---------- Stored data ----------
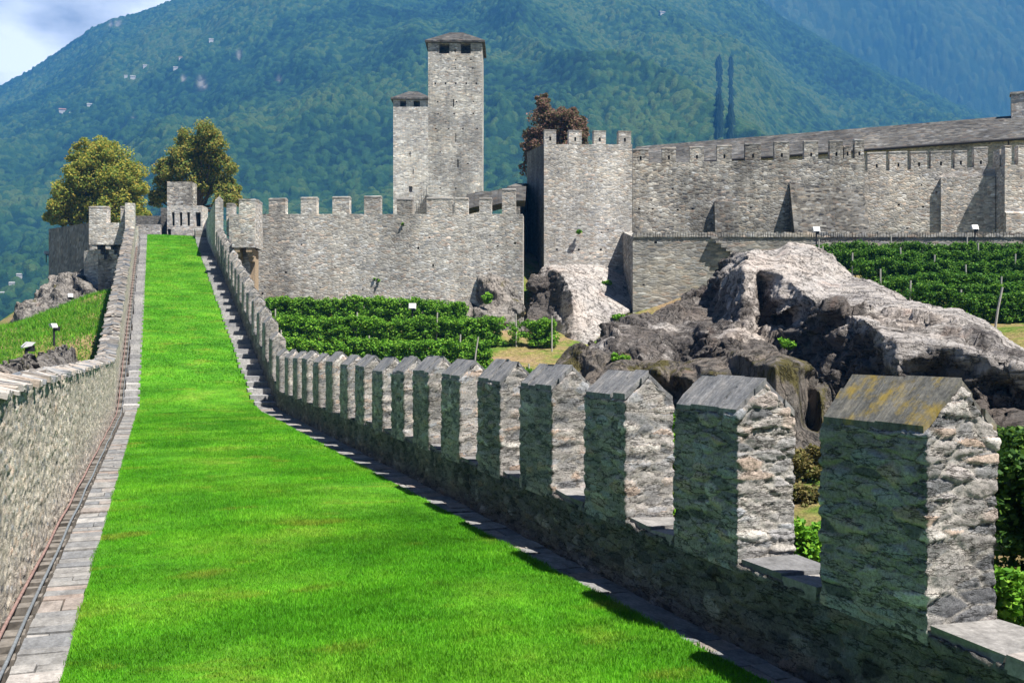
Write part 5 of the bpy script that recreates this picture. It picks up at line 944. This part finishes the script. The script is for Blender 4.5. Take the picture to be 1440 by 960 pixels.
tree('dark reddish tree with feathery crown rising behind the castle block', PX(782, 300, 84)[:2] + (8.0,), [(763, 142, 6), (768, 156, 9), (776, 170, 11), (760, 178, 12), (790, 166, 9), (800, 160, 6), (806, 176, 10), (818, 172, 5), (820, 182, 6), (750, 192, 9), (745, 206, 8), (770, 195, 14), (795, 192, 13), (815, 195, 8), (752, 220, 10), (775, 218, 13), (805, 212, 11), (750, 236, 9), (770, 240, 11)], 84, M['copper'], 110, 0.2, 'copper_tree', 16, None, 1.75)

def vine_row(label, pxa, pxb, Y, mat, h=1.72, group='vine rows below the castle walls', gaps=(), size=0.125, dens=1.0, post_every=4.5, Yb=None):
    Yb = Yb or Y; (xa, ya), (xb, yb) = pxxy(pxa, Y), pxxy(pxb, Yb); Ln = math.hypot(xb - xa, yb - ya); t = thing('vine_row', label, 'vines', (xa, ya, float(terrain_z(np.array([xa]), np.array([ya]))[0])), group)
    cl = []; u = 0.0; posts = []
    stem = MB()
    n_c = int(Ln * 50 * dens)
    for k in range(n_c):
        u = (k + random.random()) / n_c * Ln; f = u / Ln; x, y = xa + (xb - xa) * f, ya + (yb - ya) * f; hf = 1 + 0.07 * math.sin(u * 1.7 + Y) * random.uniform(.4, 1)
        if any(g0 < f < g1 for g0, g1 in gaps) and random.random() < .75: continue
        z0 = float(terrain_z(np.array([x]), np.array([y]))[0]); zz = (.08 + .92 * ((k * 0.618034 + random.uniform(-.06, .06)) % 1.0)) * (h - .2) * hf; cl.append((x + random.uniform(-.1, .1), y + random.uniform(-.3, .3), z0 + zz, random.uniform(.19, .31)))
    Vv, Fv = leaves(cl, 95, size); mk('foliage', Vv, Fv, mat, t)
    u = 0.3
    while u < Ln:
        f = u / Ln; x, y = xa + (xb - xa) * f, ya + (yb - ya) * f; z0 = float(terrain_z(np.array([x]), np.array([y]))[0]); lean = random.uniform(-.08, .08); stem = MB(); stem.tube([(x, y, z0 - .1), (x + lean, y, z0 + .4), (x - lean, y + .05, z0 + h * .7)], [.035, .028, .015], 5); stem.build('trunk', M['bark'], t); u += random.uniform(.9, 1.3)
    u = 0.1
    while u < Ln:
        f = u / Ln; x, y = xa + (xb - xa) * f, ya + (yb - ya) * f; z0 = float(terrain_z(np.array([x]), np.array([y]))[0]); pm = MB(); pm.tube([(x, y - .1, z0 - .2), (x + random.uniform(-.12, .12), y - .1, z0 + h + random.uniform(.0, .35))], .04, 6); pm.build('stake', M['stake'], t); u += post_every
    return t
vine_row('uppermost left vine row, right against the pale curtain wall', 368, 655, 60.3, M['vine'])
vine_row('second left vine row, longest of its vineyard, reaching the shaded rock', 386, 780, 56, M['vine'], gaps=((.80, .92),))
vine_row('third left vine row, ending at a leaning stake by the brown path', 396, 688, 51, M['vine'], 1.7)
vine_row('lowest left vine row, half hidden behind the merlons', 470, 762, 46, M['vine'], 1.5)
for i, (pa_, Y, h_) in enumerate(((1148, 61, 1.6), (1156, 58.2, 1.6), (1195, 55.4, 1.6), (1235, 52.6, 1.6), (1275, 49.6, 1.6), (1345, 46.6, 1.5))):
    vine_row(['top row of the right vineyard, just below the terrace wall coping', 'second row from the terrace wall in the right vineyard', 'third row from the terrace wall in the right vineyard', 'fourth row from the terrace wall in the right vineyard', 'fifth row from the terrace wall, with pale stakes at its left end', 'lowest row of the right vineyard, with bare stems near the rock'][i], pa_, 1500, Y, M['vine_dark'], h_, gaps=((.0, .06),), dens=.75)

def bush(label, centre, R, mat, n_=40, size=0.09, cl_n=26, name='shrub', squash=0.8, sink=0.0):
    x, y, z = centre; z -= sink; t = thing(name, label, 'plant', (x, y, z)); cl = []
    for _ in range(cl_n):
        v = Vector((random.gauss(0, 1), random.gauss(0, 1), random.gauss(0, .8))).normalized() * R * random.uniform(.3, 1); cl.append((x + v.x, y + v.y, z + R * squash + v.z * squash, R * random.uniform(.26, .46)))
    tz = float(terrain_z(np.array([x]), np.array([y]))[0]); grounded = name in ('shrub', 'grass_tuft') and y < 30 and 0.1 < z - tz < 3
    if grounded:                                             # the plant stands on the slope below: foliage all the way down
        for _ in range(int(cl_n * min(1.6, (z - tz) / R))):
            w_ = random.random(); a_ = random.uniform(0, 6.28); q_ = R * random.uniform(.2, .95); cl.append((x + q_ * math.cos(a_), y + q_ * math.sin(a_), tz + .1 + (z - tz) * w_, R * random.uniform(.24, .42)))
    Vv, Fv = leaves(cl, int(n_ * 2.2), size * 1.15); mk('foliage', Vv, Fv, mat, t); sm = MB()
    if grounded: sm.tube([(x, y, tz - .15), (x + .03, y, z)], [.035 * R + .008, .02 * R + .006], 6)
    for _ in range(6): sm.tube([(x, y, z - .05), (x + random.uniform(-.4, .4) * R, y + random.uniform(-.4, .4) * R, z + R * squash), (x + random.uniform(-.8, .8) * R, y + random.uniform(-.8, .8) * R, z + R * 1.5 * squash)], [.03 * R + .005, .02 * R, .006], 5)
    sm.build('stem', M['bark'], t); return t
def gz(px, Y, lift=0.0):
    x, y = pxxy(px, Y); return (x, y, float(terrain_z(np.array([x]), np.array([y]))[0]) + lift)
bush('dark leafy bush filling the gap right of the nearest merlon', PX(1462, 760, 8.9), 0.42, M['bush'], 60, .06, 50, squash=1.0)
bush('dark green bush above the leafy one at the right frame edge', PX(1452, 690, 10.8), 0.42, M['bush'], 60, .06, 40)
bush('bright low plant seen at the foot of the nearest merlon, right side', PX(1430, 880, 7.6), 0.3, M['vine'], 60, .06, 26)
bush('bright green plant at the bottom of the gap left of the nearest merlon', PX(1132, 800, 11), 0.34, M['vine'], 60, .06, 30)
bush('dry grass tuft on the ledge in the gap left of the nearest merlon', PX(1135, 690, 17), 0.45, M['dry'], 60, .07, 30, 'grass_tuft', .5, .35)
bush('yellowish shrub above the dry tuft in the same gap', PX(1132, 640, 20.5), 0.5, M['dry'], 60, .07, 30, 'shrub', .6, .35)
bush('climbing green plant in the slit beside the third merlon', PX(950, 720, 12.5), 0.42, M['vine'], 70, .07, 40, squash=1.6)
bush('small green tuft growing on the mossy rock ledge', PX(872, 505, 30.6), 0.26, M['vine'], 40, .08, 18, 'grass_tuft', .5, .1)
bush('small leafy plant in the shaded cleft of the big rock', PX(1106, 486, 39), 0.4, M['vine'], 26, .1, 14, 'shrub', .5, .1)
bush('green tuft on the pale rock under the castle block', PX(853, 398, 66.8), 0.4, M['vine'], 24, .14, 10, 'grass_tuft', .35, .15)
bush('green tuft where the pale rock meets the big outcrop', PX(866, 446, 62.6), 0.45, M['vine'], 24, .14, 12, 'grass_tuft', .4, .15)
bush('tiny plant rooted in the curtain wall below its fifth merlon', PX(567, 318, 62.42), 0.16, M['vine'], 14, .1, 6, 'wall_plant')
bush('larger wall plant low on the curtain wall above the vines', PX(530, 398, 62.58), 0.22, M['vine'], 16, .1, 7, 'wall_plant')
bush('tiny plant on the face of the castle block', PX(814, 329, 69.8), 0.2, M['vine'], 20, .14, 7, 'wall_plant')
bush('green creeper on the rounded rock at the wall foot', PX(684, 427, 60), 0.4, M['vine'], 26, .16, 12, 'creeper')

# long grass on the slope outside the left wall
n_ = 110000; gx_ = RNG.uniform(-44, -17, n_); gy_ = RNG.uniform(30, 72, n_); dwall = (gx_ * CT + gy_ * ST); ok = (dwall < -2.4) & (np.abs((gx_ / gy_) * F_PX + 720 - 60) < 110); gx_, gy_ = gx_[ok], gy_[ok]; gz_ = terrain_z(gx_, gy_); n_ = len(gx_)
th = RNG.uniform(0, 6.28, n_); hh_ = RNG.uniform(.12, .34, n_); B = np.stack([gx_, gy_, gz_ - .03], 1); d = np.stack([np.cos(th), np.sin(th), 0 * th], 1) * 0.03; o = np.stack([RNG.normal(0, .12, n_), RNG.normal(0, .12, n_), hh_], 1)
props(mk('grass', np.stack([B - d, B + d, B + o], 1).reshape(-1, 3), np.arange(n_ * 3).reshape(-1, 3), leaf_mat('slope_grass_blade', [(0.06, 0.22, 0.012), (0.10, 0.31, 0.016), (0.15, 0.38, 0.022), (0.23, 0.42, 0.03)], 0.4)), 'long green grass on the slope outside the left wall', 'grass', kind='stuff')
# ------------------------------------------------------------------ floodlights and loose stakes
def floodlight(label, foot, h, face=-1.0, yaw=0.0, w=.42):
    w *= 0.85
    x, y, z = foot; t = thing('floodlight', label, 'floodlight', foot, 'floodlights around the castle'); mb = MB(); mb.tube([(x, y, z - .4), (x, y, z + h)], .05, 8); mb.build('post', M['post'], t)
    cs, sn = math.cos(yaw), math.sin(yaw); hb = MB(); til = .16
    q = lambda a, b_, c_: (x + a * cs - b_ * sn, y + a * sn + b_ * cs, z + h + c_)
    hb.hexa([q(-w / 2, -.14, 0), q(w / 2, -.14, 0), q(w / 2, .14, .06), q(-w / 2, .14, .06)], [q(-w / 2, -.14 + til, w * .8), q(w / 2, -.14 + til, w * .8), q(w / 2, .10 + til, w * .72), q(-w / 2, .10 + til, w * .72)]); ho_ = hb.build('housing', M['lamp'], t)
    gb2 = MB(); gb2.hexa([q(-w * .42, -.155, .04), q(w * .42, -.155, .04), q(w * .42, -.145, .04), q(-w * .42, -.145, .04)], [q(-w * .42, -.155 + til * .9, w * .72), q(w * .42, -.155 + til * .9, w * .72), q(w * .42, -.145 + til * .9, w * .72), q(-w * .42, -.145 + til * .9, w * .72)]); gb2.build('lens', M['lamp'], ho_)
    br = MB(); br.box((x + .12, y + .1, z + h - .12), .14, .2, .2); br.build('bracket', M['post'], t)
floodlight('white floodlight among the upper vines in front of the curtain wall', PX(580, 452, 59.2), 0.75, w=.5)
floodlight('white floodlight on a dark post left of the right vineyard, above the rock', PX(1148, 352, 62.2), 1.15, w=.5)
floodlight('white floodlight in front of the shaded corner tower wall', PX(1371, 348, 62.0), 1.1, w=.46)
floodlight('white floodlight on a black post nearest the left boundary wall', PX(37, 508, 33), 0.45, yaw=-.9, w=.3)
floodlight('grey floodlight half way up the left grass slope', PX(76, 474, 46), 0.42, yaw=.9, w=.32)
floodlight('small white floodlight on the rock above the left grass slope', PX(99, 424, 71), 0.3, yaw=.5, w=.4)
floodlight('white floodlight fixed by the edge of the dark outer wall', PX(65, 364, 107), 0.5, yaw=.5, w=.5)
for px, py, Y, h_, ln, lab in ((1403, 470, 36, 1.7, .35, 'leaning pale stake right of the big rock below the vineyard'), (669, 520, 48, 1.6, .25, 'stake at the right end of the third left vine row'), (776, 492, 55, 1.9, .0, 'thin upright stake by the shaded rock')):
    x, y, z = PX(px, py, Y); mb = MB(); mb.tube([(x - ln / 2, y, z - .4), (x, y, z + h_ * .5), (x + ln / 2, y, z + h_)], [.045, .04, .035], 7); props(mb.build('stake', M['stake']), lab, 'stake')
----------
_The problem_: In the data above, please extract the lines from the first one through the line with "tree('dark reddish tree", exactly, and keep pictures out.

_Answer below_:
Write part 5 of the bpy script that recreates this picture. It picks up at line 944. This part finishes the script. The script is for Blender 4.5. Take the picture to be 1440 by 960 pixels.
tree('dark reddish tree with feathery crown rising behind the castle block', PX(782, 300, 84)[:2] + (8.0,), [(763, 142, 6), (768, 156, 9), (776, 170, 11), (760, 178, 12), (790, 166, 9), (800, 160, 6), (806, 176, 10), (818, 172, 5), (820, 182, 6), (750, 192, 9), (745, 206, 8), (770, 195, 14), (795, 192, 13), (815, 195, 8), (752, 220, 10), (775, 218, 13), (805, 212, 11), (750, 236, 9), (770, 240, 11)], 84, M['copper'], 110, 0.2, 'copper_tree', 16, None, 1.75)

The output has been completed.